Wicked Balances

Today I started working at my uncle's, where he's a bit short handed, but in a not-drastic-because-it's-December sort of way. So we're fixing a combine, but it's a combine that's being fixed in the shop, at a fairly relaxed pace, rather than a combine that we're fixing in a field in the middle of the night because we need to get harvest finished before it snows again.

The first is much better than the second, let me assure you.

It's also reassuring and heart-warming to work for someone who actually cares about being fair, honest, and good-willed toward the people he employs and/or works with.

You see, today I also got an email from a client, who shall remain nameless, for whom I've been doing some "freelance" audio operating hours.

There's a dispute over the "implied" inclusion of overtime compensation in the contract... a standing contract that was written for a totally different kind of event with totally different kinds of hours. A contract that they've already begun "paring down" with agressive negotiating tactics (under the correct assumption that I wouldn't complain "because, after all, he's such a giving and understanding sort of guy...") Overtime billing wasn't a problem for the same event last year, so I didn't think it would be a problem this year. I also don't think it should be a problem at all, since my overtime hourly rate is probably less than they would be billed for standard-time by any other "freelance" operator I've ever worked with. (If they can't afford to pay contractors a cut-rate fee... why aren't they soliciting volunteers instead???)

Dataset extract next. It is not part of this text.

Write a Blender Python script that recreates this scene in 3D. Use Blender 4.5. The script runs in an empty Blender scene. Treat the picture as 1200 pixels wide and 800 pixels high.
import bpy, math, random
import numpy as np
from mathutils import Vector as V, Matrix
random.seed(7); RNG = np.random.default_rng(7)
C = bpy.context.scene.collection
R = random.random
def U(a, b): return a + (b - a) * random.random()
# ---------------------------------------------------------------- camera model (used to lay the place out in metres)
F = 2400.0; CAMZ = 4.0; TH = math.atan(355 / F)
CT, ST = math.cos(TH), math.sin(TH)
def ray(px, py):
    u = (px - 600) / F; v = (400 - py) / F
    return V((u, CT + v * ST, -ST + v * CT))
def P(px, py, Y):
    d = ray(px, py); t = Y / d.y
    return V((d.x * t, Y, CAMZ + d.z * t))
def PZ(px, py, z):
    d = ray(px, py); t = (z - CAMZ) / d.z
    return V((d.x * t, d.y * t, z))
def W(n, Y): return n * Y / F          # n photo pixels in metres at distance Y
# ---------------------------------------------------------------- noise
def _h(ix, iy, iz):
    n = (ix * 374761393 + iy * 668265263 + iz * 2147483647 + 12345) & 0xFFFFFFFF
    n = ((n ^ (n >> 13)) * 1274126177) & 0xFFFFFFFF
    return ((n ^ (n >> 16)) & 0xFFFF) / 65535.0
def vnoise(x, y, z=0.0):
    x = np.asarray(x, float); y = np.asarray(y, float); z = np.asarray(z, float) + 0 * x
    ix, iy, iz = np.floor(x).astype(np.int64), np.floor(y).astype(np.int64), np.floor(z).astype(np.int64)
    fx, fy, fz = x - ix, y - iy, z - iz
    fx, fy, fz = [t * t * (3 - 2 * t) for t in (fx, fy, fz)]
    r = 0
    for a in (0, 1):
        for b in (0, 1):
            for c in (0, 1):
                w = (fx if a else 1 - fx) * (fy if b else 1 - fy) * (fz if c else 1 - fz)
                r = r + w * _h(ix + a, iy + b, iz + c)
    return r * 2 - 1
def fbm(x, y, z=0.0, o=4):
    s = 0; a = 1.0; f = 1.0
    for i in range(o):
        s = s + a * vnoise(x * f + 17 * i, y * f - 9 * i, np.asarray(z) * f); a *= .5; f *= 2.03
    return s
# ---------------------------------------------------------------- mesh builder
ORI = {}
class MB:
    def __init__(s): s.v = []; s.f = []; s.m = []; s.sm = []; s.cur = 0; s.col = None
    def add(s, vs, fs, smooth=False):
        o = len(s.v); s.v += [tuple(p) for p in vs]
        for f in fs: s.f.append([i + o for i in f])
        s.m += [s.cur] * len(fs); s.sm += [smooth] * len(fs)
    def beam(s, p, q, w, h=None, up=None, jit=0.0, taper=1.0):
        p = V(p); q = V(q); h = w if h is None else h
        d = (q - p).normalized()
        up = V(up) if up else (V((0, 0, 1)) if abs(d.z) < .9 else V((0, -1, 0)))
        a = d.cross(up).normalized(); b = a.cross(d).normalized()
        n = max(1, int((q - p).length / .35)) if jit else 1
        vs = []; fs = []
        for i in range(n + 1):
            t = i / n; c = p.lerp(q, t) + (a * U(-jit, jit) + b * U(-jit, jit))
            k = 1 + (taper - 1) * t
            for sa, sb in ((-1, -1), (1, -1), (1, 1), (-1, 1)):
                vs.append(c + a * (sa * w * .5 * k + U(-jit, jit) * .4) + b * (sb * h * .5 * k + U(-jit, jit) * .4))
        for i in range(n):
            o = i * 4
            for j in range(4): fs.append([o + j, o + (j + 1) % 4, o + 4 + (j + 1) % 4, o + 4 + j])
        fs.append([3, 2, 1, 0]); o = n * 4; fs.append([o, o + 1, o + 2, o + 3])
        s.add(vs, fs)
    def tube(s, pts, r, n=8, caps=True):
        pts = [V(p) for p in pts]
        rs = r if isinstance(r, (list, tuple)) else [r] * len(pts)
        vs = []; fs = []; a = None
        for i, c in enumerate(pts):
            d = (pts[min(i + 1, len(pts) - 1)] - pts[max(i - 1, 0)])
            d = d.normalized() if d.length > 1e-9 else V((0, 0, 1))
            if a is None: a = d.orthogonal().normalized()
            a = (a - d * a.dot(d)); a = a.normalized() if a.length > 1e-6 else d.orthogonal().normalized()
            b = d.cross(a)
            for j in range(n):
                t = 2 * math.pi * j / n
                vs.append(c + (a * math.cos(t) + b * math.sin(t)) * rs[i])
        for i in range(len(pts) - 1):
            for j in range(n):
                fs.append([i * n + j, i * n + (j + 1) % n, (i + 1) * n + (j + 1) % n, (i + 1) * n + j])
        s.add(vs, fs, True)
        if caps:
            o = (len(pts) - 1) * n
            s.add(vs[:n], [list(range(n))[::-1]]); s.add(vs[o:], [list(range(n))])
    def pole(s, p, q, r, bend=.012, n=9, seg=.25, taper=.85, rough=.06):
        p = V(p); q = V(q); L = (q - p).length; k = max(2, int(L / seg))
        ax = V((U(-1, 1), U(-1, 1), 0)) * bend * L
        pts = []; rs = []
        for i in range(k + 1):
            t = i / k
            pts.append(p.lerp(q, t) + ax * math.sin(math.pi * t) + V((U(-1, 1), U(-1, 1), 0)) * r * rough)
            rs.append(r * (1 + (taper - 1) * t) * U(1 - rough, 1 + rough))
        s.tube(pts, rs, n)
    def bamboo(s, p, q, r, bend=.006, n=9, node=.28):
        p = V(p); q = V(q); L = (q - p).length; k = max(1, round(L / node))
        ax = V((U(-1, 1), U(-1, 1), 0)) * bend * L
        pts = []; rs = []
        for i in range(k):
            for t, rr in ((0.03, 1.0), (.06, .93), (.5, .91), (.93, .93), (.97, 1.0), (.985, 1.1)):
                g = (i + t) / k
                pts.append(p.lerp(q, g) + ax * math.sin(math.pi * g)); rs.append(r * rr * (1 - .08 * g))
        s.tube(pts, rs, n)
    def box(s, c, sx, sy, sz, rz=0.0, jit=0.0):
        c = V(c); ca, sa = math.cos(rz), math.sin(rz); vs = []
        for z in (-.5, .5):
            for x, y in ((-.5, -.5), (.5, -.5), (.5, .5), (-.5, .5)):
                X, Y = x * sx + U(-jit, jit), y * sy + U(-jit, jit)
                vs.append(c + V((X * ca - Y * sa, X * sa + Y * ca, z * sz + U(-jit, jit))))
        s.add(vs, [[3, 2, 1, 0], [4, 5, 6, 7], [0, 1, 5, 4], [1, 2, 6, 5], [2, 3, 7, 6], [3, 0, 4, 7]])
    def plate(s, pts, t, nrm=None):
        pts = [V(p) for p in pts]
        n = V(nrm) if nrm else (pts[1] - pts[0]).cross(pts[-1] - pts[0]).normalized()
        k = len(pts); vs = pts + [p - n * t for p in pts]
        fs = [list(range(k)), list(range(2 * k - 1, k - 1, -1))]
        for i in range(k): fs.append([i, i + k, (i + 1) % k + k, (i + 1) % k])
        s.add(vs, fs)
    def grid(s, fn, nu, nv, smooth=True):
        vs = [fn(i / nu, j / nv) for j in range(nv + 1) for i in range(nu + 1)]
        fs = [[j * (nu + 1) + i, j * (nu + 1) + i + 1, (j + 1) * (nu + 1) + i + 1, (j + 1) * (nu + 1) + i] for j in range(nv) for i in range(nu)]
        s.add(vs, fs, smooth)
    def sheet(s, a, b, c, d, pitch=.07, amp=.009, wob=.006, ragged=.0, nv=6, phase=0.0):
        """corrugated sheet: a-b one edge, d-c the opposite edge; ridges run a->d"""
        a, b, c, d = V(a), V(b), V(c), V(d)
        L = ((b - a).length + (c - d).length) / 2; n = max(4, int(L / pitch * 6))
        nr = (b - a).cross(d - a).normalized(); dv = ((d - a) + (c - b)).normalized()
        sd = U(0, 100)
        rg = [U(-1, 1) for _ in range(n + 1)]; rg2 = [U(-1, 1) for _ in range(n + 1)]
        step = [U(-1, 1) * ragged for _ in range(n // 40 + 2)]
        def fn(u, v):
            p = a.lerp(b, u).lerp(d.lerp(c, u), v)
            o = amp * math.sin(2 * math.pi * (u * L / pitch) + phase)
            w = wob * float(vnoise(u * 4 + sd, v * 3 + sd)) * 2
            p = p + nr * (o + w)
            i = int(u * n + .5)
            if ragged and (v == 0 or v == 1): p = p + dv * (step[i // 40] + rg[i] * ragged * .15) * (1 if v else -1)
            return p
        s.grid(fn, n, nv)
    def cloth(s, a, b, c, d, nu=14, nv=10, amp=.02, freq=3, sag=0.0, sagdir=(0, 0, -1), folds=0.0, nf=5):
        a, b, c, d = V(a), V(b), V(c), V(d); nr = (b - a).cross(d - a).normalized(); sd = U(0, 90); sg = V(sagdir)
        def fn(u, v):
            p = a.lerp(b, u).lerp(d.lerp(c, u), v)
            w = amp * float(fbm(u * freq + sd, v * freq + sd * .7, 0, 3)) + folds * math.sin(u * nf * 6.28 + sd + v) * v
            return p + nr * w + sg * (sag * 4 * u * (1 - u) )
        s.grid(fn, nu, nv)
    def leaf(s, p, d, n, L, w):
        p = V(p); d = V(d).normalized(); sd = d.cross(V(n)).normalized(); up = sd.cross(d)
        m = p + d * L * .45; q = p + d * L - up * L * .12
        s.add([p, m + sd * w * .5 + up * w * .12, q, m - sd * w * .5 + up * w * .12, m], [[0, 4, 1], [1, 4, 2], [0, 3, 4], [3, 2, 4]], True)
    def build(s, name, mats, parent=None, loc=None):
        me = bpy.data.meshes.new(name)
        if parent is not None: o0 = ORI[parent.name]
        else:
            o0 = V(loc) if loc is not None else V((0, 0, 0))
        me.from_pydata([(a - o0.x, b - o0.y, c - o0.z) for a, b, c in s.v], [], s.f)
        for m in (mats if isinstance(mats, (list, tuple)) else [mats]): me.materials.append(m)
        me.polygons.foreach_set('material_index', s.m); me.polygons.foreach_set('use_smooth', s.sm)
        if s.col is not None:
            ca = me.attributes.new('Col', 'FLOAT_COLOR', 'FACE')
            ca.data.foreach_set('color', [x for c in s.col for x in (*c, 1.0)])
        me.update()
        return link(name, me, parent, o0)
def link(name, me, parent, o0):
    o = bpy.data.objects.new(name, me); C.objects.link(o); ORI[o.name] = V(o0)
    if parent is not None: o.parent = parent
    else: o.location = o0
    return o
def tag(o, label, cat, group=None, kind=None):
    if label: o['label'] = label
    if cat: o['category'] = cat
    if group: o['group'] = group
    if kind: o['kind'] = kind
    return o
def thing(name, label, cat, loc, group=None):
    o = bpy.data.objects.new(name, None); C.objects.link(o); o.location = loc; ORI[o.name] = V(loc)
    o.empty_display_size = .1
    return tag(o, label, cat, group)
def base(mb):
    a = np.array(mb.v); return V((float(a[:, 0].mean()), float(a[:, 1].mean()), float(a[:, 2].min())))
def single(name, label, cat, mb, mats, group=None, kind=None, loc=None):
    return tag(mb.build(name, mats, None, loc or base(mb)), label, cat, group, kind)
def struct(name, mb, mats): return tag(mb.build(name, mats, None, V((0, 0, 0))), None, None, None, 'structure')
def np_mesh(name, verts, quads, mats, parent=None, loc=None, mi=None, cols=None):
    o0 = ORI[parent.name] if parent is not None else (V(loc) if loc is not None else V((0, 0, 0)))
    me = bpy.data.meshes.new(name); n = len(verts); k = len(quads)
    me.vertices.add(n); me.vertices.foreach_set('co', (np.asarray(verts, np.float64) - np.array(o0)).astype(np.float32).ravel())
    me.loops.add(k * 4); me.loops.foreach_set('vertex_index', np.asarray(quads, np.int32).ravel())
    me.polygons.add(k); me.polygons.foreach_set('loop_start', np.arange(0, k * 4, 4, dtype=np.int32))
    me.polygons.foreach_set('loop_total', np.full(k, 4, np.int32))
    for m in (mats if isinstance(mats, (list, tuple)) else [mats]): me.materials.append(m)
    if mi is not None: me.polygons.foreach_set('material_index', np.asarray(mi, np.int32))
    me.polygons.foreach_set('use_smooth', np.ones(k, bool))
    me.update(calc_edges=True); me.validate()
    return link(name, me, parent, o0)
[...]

So when they asked me to re-submit my invoice, I was a little bit... upset.

It's not actually the fact that they're cheap enough to cut overtime pay that's upsetting, it's the fact that they're using a technicality to do so. The argument is something I'd expect from an insurance company:
(To be read in the voice of Bill Lumbergh)

Yeah, about that invoice... see, our contract doesn't say anything about overtime, so... well, we won't actually pay you for overtime. Now, we really do value the fact that you worked a fourteen-hour day for us during a busy week, but... yeah, see, we can't just go and pay you extra for that. If you'd like to re-negotiate your contract with the people in HR for next time this sort of thing comes up, I'm sure the front desk can give you their number. So anyway... if you can just go ahead and send us a new invoice without the overtime hours, that'd be great.
I realize that the organization is used to working with volunteers for much smaller events, and is probably wondering exactly how they're going to squeeze all of the expenses out of the budget for the event next year. I realize that many of the people I was working with were probably working for an honorarium, and certainly covering their own expenses. I realize that the people who organize the event have to maintain a full-time job "on the side" to afford to give the service they do to the people who attend their events. I'm empathetic--I've organized and participated in "charitable" and not-for-profit events with minimal budgets, it's very tricky. Bless their hearts for the service they provide.

If the issue had been handled in a more... tactful manner, I might have appreciated it enough to negotiate a different rate. If they had asked, I might even have offered to volunteer most of the event, or at the very least to help find/train volunteers I trust.

What offends me is that someone who talks about "charity" and "blessing" and "a servant's heart" will turn around and niggle over a reasonable bit of employee (sorry, "contractor") compensation because they have a 50/50 chance legally and reasonable confidence that the employeecontractor will just "roll over."

The worst kind of legalism isn't in the people who demand that we follow rules all of the time, it's in the people who abide by rules whenever it suits them.

1 comment:

Jack said...

I was going to change the song over on the left to something from the new Stereophonics album, but I think I'll leave that one up for a while... it's right.